Last year’s Sundance Film Festival brought period Gothic horror Eight for Silver from writer/director Sean Ellis. The filmmaker introduced exciting new werewolf lore and gruesome gore, but it got bogged down by superfluous subplots and pacing issues. The film has since been retooled, recut, and retitled The Cursed. The updated feature doesn’t entirely excise all flaws, but the streamlined Gothic horror now makes for a much cleaner and improved viewing experience.
The Cursed opens to an action-packed sequence set in a World War I trench. Gas and bullets rain down on the masked soldiers, resulting in mass injuries and casualties. We follow a wounded soldier to the med tent, past primitive amputations and blood-drenched men. Graphically, a doctor digs bullets out of one man’s torso, who then dies when a foreign, silver shell is plucked from his abdomen. The film then cuts to thirty-five years prior, where the church and village elders decide to massacre gypsies, resulting in a curse like no other.
There’s a vast well of potential behind Ellis’s latest. The filmmaker doesn’t skimp on the atmosphere or gore. The inciting event that sets off the curse is horrific, and the pervading imagery that sets that curse in motion offers memorable nightmare fuel. Primarily thanks to a chilling scarecrow. This unique form of curse relies on some biblical evils, and the werewolf mythology itself gives thrilling glimpses of body horror that suggests The Thing influenced the new lore.
Once the curse sets in, the town enlists pathologist John McBride (The Predator’s Boyd Holbrook) for answers. McBride’s skill set and experience with curses make him a Van Helsing-type that’s as close to a hero as the feature gets. Despite the blood on his hands, Seamus Laurent (Alistair Petrie) presents the icy town elder unwilling to listen to McBride. His wife Isabelle (Kelly Reilly) is kept at a distance until the curse hits close to home.
The Cursed never gets too deep with characterization; it instead attempts to give a broad overview of the repercussions. The aftermath of the gypsy massacre rips through the town, beginning with the children. That becomes the streamlined focus of the narrative. The fallout from a devastating genocidal event gets placed on the younger generation’s shoulders to bear and continues to get passed down for years to come.
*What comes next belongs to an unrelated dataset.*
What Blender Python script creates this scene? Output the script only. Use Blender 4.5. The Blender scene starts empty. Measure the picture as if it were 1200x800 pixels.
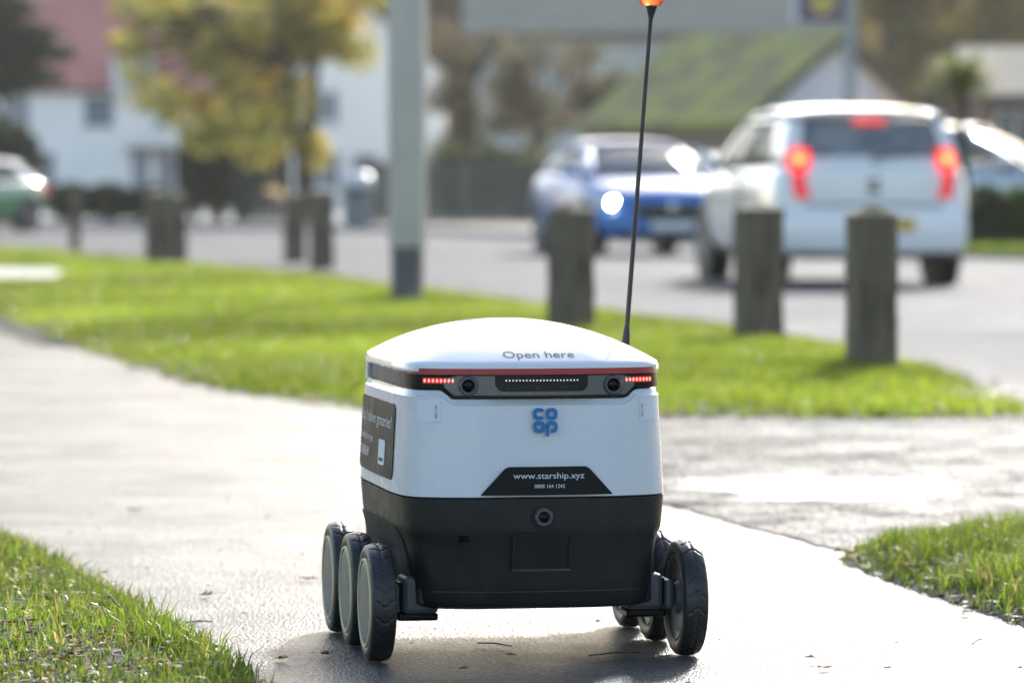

Though with a lower body count than expected, the werewolf rips through the town. The deaths can get brutal and gory, but many are handled off-screen. The beast’s design is unique, though it’s obscured and hidden from view as much as possible, with many of the deaths off-screen or via shaky camera work. There’s no mystery to the creature’s identity, and it does play out pretty much as expected.
Ellis presents some fresh werewolf ideas and mythology. There’s some stellar gore work on display, even if those scenes tend to come few and far between. The production is gorgeous, and it offers moody atmosphere in spades. The broader perspective means it’s hard to find rooting interest among a cast of characters we never really get to know, and the unhurried pacing can make the film sag in stretches. The opening prologue ultimately doesn’t contribute much, except a minor point to support the film’s generational trauma thesis. Still, it’s a well-crafted period piece with standout horror moments thanks to fresh mythology and a chilling scarecrow that’ll haunt your dreams.
The Cursed releases in theaters on February 18, 2022.